━━━ Excerpted data

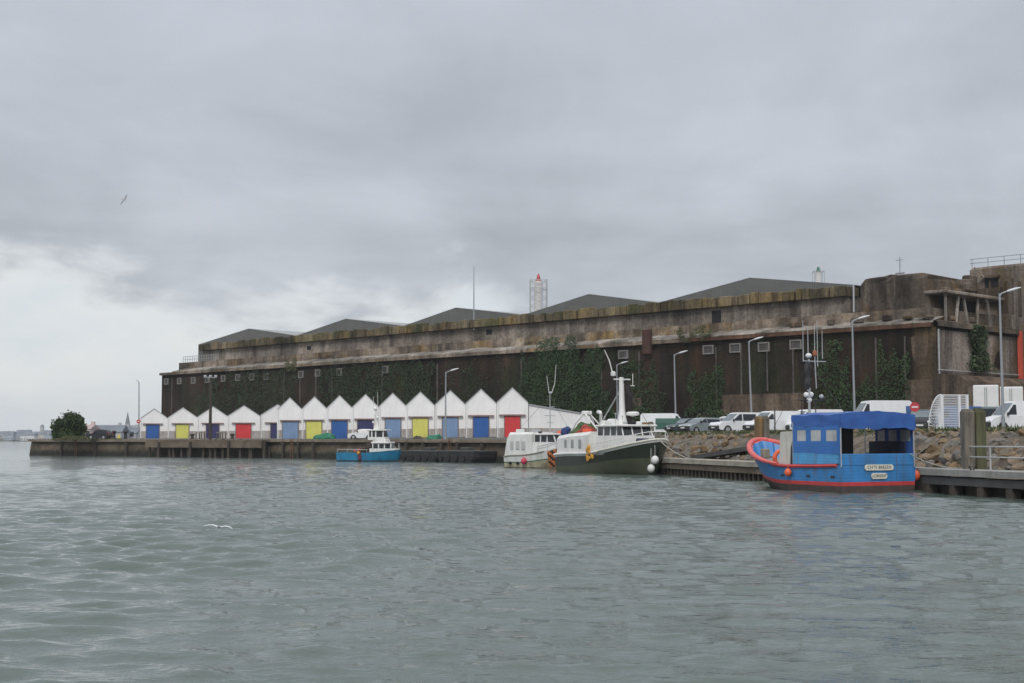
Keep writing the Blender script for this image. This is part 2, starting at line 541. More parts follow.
for px in (66, 100, 131, 287, 303, 318, 411, 428, 446, 462, 487):
    p, a = qpt0(px); n2 = Vector((math.sin(a), -math.cos(a), 0))
    m = MB(); q = p + n2 * .62 - Vector((ox, oy, 0)); m.box((q.x, q.y, .55), (.3, .3, 3.3), 0, a); m.build("fender_post", wood_dark, qw)
for px in (81, 296, 455):
    p, a = qpt0(px); n2 = Vector((math.sin(a), -math.cos(a), 0)); t2 = Vector((math.cos(a), math.sin(a), 0))
    q = p + n2 * .72 - Vector((ox, oy, 0)); m = MB()
    for sgn_ in (-.22, .22): m.tube(tuple(q + t2 * sgn_ + Vector((0, 0, -.6))), tuple(q + t2 * sgn_ + Vector((0, 0, 2.6))), .04, n=5)
    for k_ in range(9): m.tube(tuple(q - t2 * .22 + Vector((0, 0, -.4 + k_ * .33))), tuple(q + t2 * .22 + Vector((0, 0, -.4 + k_ * .33))), .03, n=5)
    m.build("ladder", rust, qw)

# timber jetty on piles in front of the quay, left part (px 158-275)
def qpt(px):
    """point on the quay line seen at column px"""
    k = (px - 512) / F
    for (x0, y0), (x1, y1) in zip(QUAY[1:], QUAY[2:]):
        # x0+t dx = k (y0+t dy)
        den = (x1 - x0) - k * (y1 - y0)
        t = (k * y0 - x0) / den
        if -0.001 <= t <= 1.001:
            return Vector((x0 + t * (x1 - x0), y0 + t * (y1 - y0), 0)), math.atan2(y1 - y0, x1 - x0)
    return None
p0, a0 = qpt(159); p1, _ = qpt(274)
wood_brown = mat("jetty_beam", (0.14, 0.11, 0.08), 0.9, 0.4, 0.5, dirt=(0.05, 0.04, 0.03), bmp=0.4)
tj = thing("timber_jetty", "dark open timber jetty on piles along the stone quay below the white sheds", "jetty", (p0.x, p0.y, 0), a0)
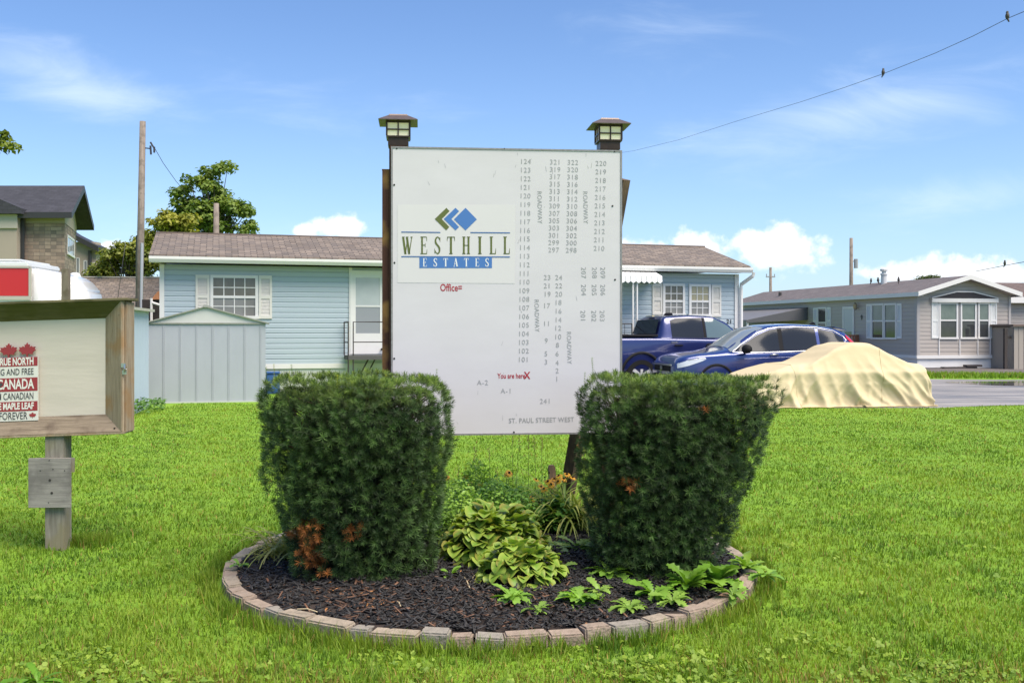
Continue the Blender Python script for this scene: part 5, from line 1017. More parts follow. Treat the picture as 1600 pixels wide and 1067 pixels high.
# ================================================================== SHEDS AT THE LEFT
SAo = (G(230.5, 630.5)); SH = Wall(SAo, R(14)); sA = thing('garden_shed', 'pale blue metal shed with a low white gable facing the lawn', 'shed', (SAo[0], SAo[1], 0), R(14))
shb = mat('shed_blue', (.37, .385, .43), .5, noise_s=2.5, noise_c=(.32, .335, .375), noise_amt=.7, stretch=(1, 1, .5)); shg = mat('shed_gable', (.54, .535, .51), .5, noise_s=3, noise_c=(.46, .455, .43)); rust = mat('shed_edge', (.30, .31, .28), .6, noise_s=9, noise_c=(.18, .16, .12))
sw_ = SH.u(415); zsh = SH.z(232, 505); zpk2 = SH.z(320, 478)
mb = MB(M0); pw_ = sw_ / 7.3
for i in range(8):
    a_, b_ = i * pw_, min((i + 1) * pw_, sw_); mb.poly([(a_, .0, .02), (b_, .0, .02), (b_, .0, zsh), (a_, .0, zsh)]); 
    if i: mb.box(a_ - .022, a_ - .008, 0, .012, .02, zsh); mb.box(a_ + .004, a_ + .016, 0, .008, .02, zsh)
mb.build('front_wall', shb, sA, recalc=False)
mb = MB(); mb.box(0.005, sw_ - .005, .005, 1.75, .01, zsh - .01); mb.build('wall_core', shb, sA)
mb = MB(); mb.prism([(-.02, zsh + .015), (sw_ + .02, zsh + .015), (sw_ * .485, zpk2 - .03)], (-.01, 1.7), 'y'); mb.build('gable', shg, sA)
mb = MB(M0); mb.box(-.03, sw_ + .03, .004, .03, zsh - .015, zsh + .015); mb.build('eave_trim', rust, sA)
mb = MB(); pk = sw_ * .485; slab(mb, (-.08, -.06, zsh + .01), (pk, -.06, zpk2), (pk, 1.8, zpk2), (-.08, 1.8, zsh + .01), .025); slab(mb, (sw_ + .08, 1.8, zsh + .01), (pk + .001, 1.8, zpk2), (pk + .001, -.06, zpk2), (sw_ + .08, -.06, zsh + .01), .025); mb.box(pk - .05, pk + .05, -.07, 1.81, zpk2 - .03, zpk2 + .012); mb.build('roof', rust, sA)
mb = MB(M0); mb.box(-.02, sw_ + .02, .003, .02, -.02, .03); mb.build('base_rail', mat('base_white', (.45, .46, .44), .6), sA)
# corrugated shed: we see its right side running away from us
c0 = G(200, 651); c1 = G(230.5, 636.5); sdir = math.atan2(c1[1] - c0[1], c1[0] - c0[0]); ex = 1.0; c0 = (c0[0] - math.cos(sdir) * ex, c0[1] - math.sin(sdir) * ex); CW = Wall(c0, sdir); LB = CW.u(230.5)
LB = math.hypot(c1[0] - c0[0], c1[1] - c0[1])
sB = thing('garden_shed', 'blue-white corrugated metal shed partly hidden behind the notice board', 'shed', (c0[0], c0[1], 0), sdir); shc = mat('shed_corrugated', (.42, .49, .58), .4, noise_s=2, noise_c=(.36, .42, .50)); zb1 = H + (HZ - 487.5) / F * 20
mb = MB(M0); n_ = int(LB / .035); mb.grid([[(i * LB / n_, .012 * math.cos(i * 1.25) + .012, z_) for i in range(n_ + 1)] for z_ in (.0, zb1)]); mb.build('side_wall', shc, sB, recalc=False)
mb = MB(); mb.box(0.01, LB - .01, .01, 2.2, 0, zb1 - .01); mb.build('wall_core', shc, sB)
mb = MB(); slab(mb, (-.08, -.12, zb1 + .05), (LB + .12, -.12, zb1 + .05), (LB + .12, 1.1, zb1 + .07), (-.08, 1.1, zb1 + .07), .05); slab(mb, (LB + .12, 2.3, zb1 + .05), (-.08, 2.3, zb1 + .05), (-.08, 1.101, zb1 + .07), (LB + .12, 1.101, zb1 + .07), .05); mb.build('roof', mat('shed_roof_cream', (.48, .46, .40), .6, noise_s=5, noise_c=(.3, .27, .2)), sB)
leafy_mass('edge_weeds', 'small weeds growing along the foot of the corrugated shed', 'weed', -6.95, 18.6, .25, 1.3, .22, 500, 41, (.05, .12, .02), (.12, .24, .04), (.05, .10))

# ================================================================== FENCE, TRAILER, BROWN-ROOFED HOUSE
fw = wood_mat('fence_grey', (.12, .10, .075), (.24, .20, .15), (.10, .08, .05), 'Z', 6)
P0 = np.array([-10.9, 24.5]); P1 = np.array([-14.7, 38.5]); fd = math.atan2(*(P1 - P0)[::-1]); fl = float(np.linalg.norm(P1 - P0)); fen = thing('wood_fence', 'weathered board fence with capped posts running back behind the sheds', 'fence', (P0[0], P0[1], 0), fd)
mb = MB(M0); zf = H + 50 / F * 25
for i in range(int(fl / .15)): mb.box(i * .15, i * .15 + .14, 0, .02, .1, zf - .22)
mb.build('boards', fw, fen, recalc=False); mb = MB(M0); mb.box(0, fl, -.02, .05, zf - .2, zf - .12); mb.box(0, fl, -.02, .05, zf - .02, zf + .02)
for i in range(int(fl / .15)): mb.box(i * .15, i * .15 + .02, 0, .02, zf - .12, zf - .02)
mb.build('rail', fw, fen)
for i in range(7):
    mb = MB(M0); u_ = i * fl / 6.01; mb.box(u_ - .05, u_ + .05, -.05, .06, 0, zf + .06); mb.box(u_ - .1, u_ + .1, -.1, .11, zf + .061, zf + .10); mb.box(u_ - .07, u_ + .07, -.07, .08, zf + .101, zf + .135); mb.build('post', fw, fen)
mb = MB(); X_, Y_, Z_ = PX(103, 420, 24.0); mb.box(-.085, .085, -.07, .07, 0, Z_); o = mb.build('wooden_post', fw, None, bevel=.01); o.location = (X_, Y_, 0); tag(o, 'tall bare grey post standing by the white nose of the trailer', 'post')
# cargo trailer
tr = thing('cargo_trailer', 'white box trailer with red side panel and rounded nose behind the notice board', 'trailer', (-13.4, 25.2, 0), R(4)); tw_ = mat('trailer_white', (.66, .66, .66), .3, coat=.4); 
def TP(px, py): X_, Y_, Z_ = PX(px, py, 24.2); return X_ + 13.4, Z_
x_a, zt_ = TP(-60, 410); x_b, _ = TP(40, 410); x_c, _ = TP(80, 410); _, zlo = TP(0, 466)
mb = MB(); mb.box(x_a, x_b, -1, 1, .55, zt_ - .12); mb.build('body', tw_, tr, bevel=.03)
mb = MB(); prof = [(x_b + .001, .6), (x_c + .55, .6), (x_c + .55, 1.5), (x_c + .42, TP(0, 452)[1]), (x_c + .15, TP(0, 432)[1]), (x_c - .2, TP(0, 424)[1]), (x_b + .001, TP(0, 417)[1])]; mb.prism(prof, (-.97, .97), 'y'); mb.build('nose', tw_, tr, bevel=.06, smooth=True, seg=3)
mb = MB(); mb.box(x_a + .05, x_b - .04, -1.012, -1.002, zlo + .06, TP(0, 419)[1]); mb.build('red_panel', mat('trailer_red', (.50, .012, .016), .35, coat=.3), tr)
mb = MB(); mb.box(x_a, x_b + .02, -1.03, -1.013, zlo - .04, zlo + .05); mb.box(x_b - .035, x_b + .03, -1.03, -1.002, zlo + .05, TP(0, 417)[1]); mb.box(x_a, x_b, -1.03, -1.002, TP(0, 418.5)[1], TP(0, 415)[1]); mb.build('trim', mat('trailer_trim', (.52, .46, .40), .4, .3), tr)
mb = MB(); mb.box(x_a, x_b - .05, -1.02, 1.02, zt_ - .11, zt_ + .02); mb.box(x_a, x_b - .25, -.95, .95, zt_ + .021, zt_ + .09); mb.build('roof', tw_, tr, bevel=.03)
for u_ in (x_a + .6, x_a + 1.5):
    mb = MB(); mb.lathe([(.2, -1.0), (.33, -1.0), (.35, -.95), (.35, -.82), (.33, -.78), (.2, -.78)], 24, 'y', (u_, 0, .35)); mb.build('wheel', mat('tyre_black', (.02, .02, .02), .85), tr)
mb = MB(); mb.tube([(x_c + .4, 0, .6), (x_c + 1.3, 0, .5)], .05, 6); mb.build('hitch', iron, tr)
for k, (px, py) in enumerate(((14, 393), (30, 395))): pass
mb = MB(); X_, Y_, Z_ = PX(117, 438, 27); mb.lathe([(.02, -.45), (.08, -.44), (.10, -.2), (.16, -.05), (.17, .08), (.12, .18), (.03, .21)], 12); o = mb.build('white_vent_cap', mat('white_plastic', (.62, .65, .68), .4), None, smooth=True); o.location = (X_, Y_, Z_); tag(o, 'small rounded white cover peeking above the fence right of the trailer', 'vent cover')
mb = MB(); mb.tube([(0, 0, .0), (0, 0, Z_ - .42)], .04, 6); q = mb.build('support_pole', iron, o); q.location = (0, 0, -Z_)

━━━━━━

# [Given task]
Starting at the first line of the material, output exactly the lines up to and including the one with "p0.y, 0), a0)". Do not include the pictures.

# [Exercise answer]
Keep writing the Blender script for this image. This is part 2, starting at line 541. More parts follow.
for px in (66, 100, 131, 287, 303, 318, 411, 428, 446, 462, 487):
    p, a = qpt0(px); n2 = Vector((math.sin(a), -math.cos(a), 0))
    m = MB(); q = p + n2 * .62 - Vector((ox, oy, 0)); m.box((q.x, q.y, .55), (.3, .3, 3.3), 0, a); m.build("fender_post", wood_dark, qw)
for px in (81, 296, 455):
    p, a = qpt0(px); n2 = Vector((math.sin(a), -math.cos(a), 0)); t2 = Vector((math.cos(a), math.sin(a), 0))
    q = p + n2 * .72 - Vector((ox, oy, 0)); m = MB()
    for sgn_ in (-.22, .22): m.tube(tuple(q + t2 * sgn_ + Vector((0, 0, -.6))), tuple(q + t2 * sgn_ + Vector((0, 0, 2.6))), .04, n=5)
    for k_ in range(9): m.tube(tuple(q - t2 * .22 + Vector((0, 0, -.4 + k_ * .33))), tuple(q + t2 * .22 + Vector((0, 0, -.4 + k_ * .33))), .03, n=5)
    m.build("ladder", rust, qw)

# timber jetty on piles in front of the quay, left part (px 158-275)
def qpt(px):
    """point on the quay line seen at column px"""
    k = (px - 512) / F
    for (x0, y0), (x1, y1) in zip(QUAY[1:], QUAY[2:]):
        # x0+t dx = k (y0+t dy)
        den = (x1 - x0) - k * (y1 - y0)
        t = (k * y0 - x0) / den
        if -0.001 <= t <= 1.001:
            return Vector((x0 + t * (x1 - x0), y0 + t * (y1 - y0), 0)), math.atan2(y1 - y0, x1 - x0)
    return None
p0, a0 = qpt(159); p1, _ = qpt(274)
wood_brown = mat("jetty_beam", (0.14, 0.11, 0.08), 0.9, 0.4, 0.5, dirt=(0.05, 0.04, 0.03), bmp=0.4)
tj = thing("timber_jetty", "dark open timber jetty on piles along the stone quay below the white sheds", "jetty", (p0.x, p0.y, 0), a0)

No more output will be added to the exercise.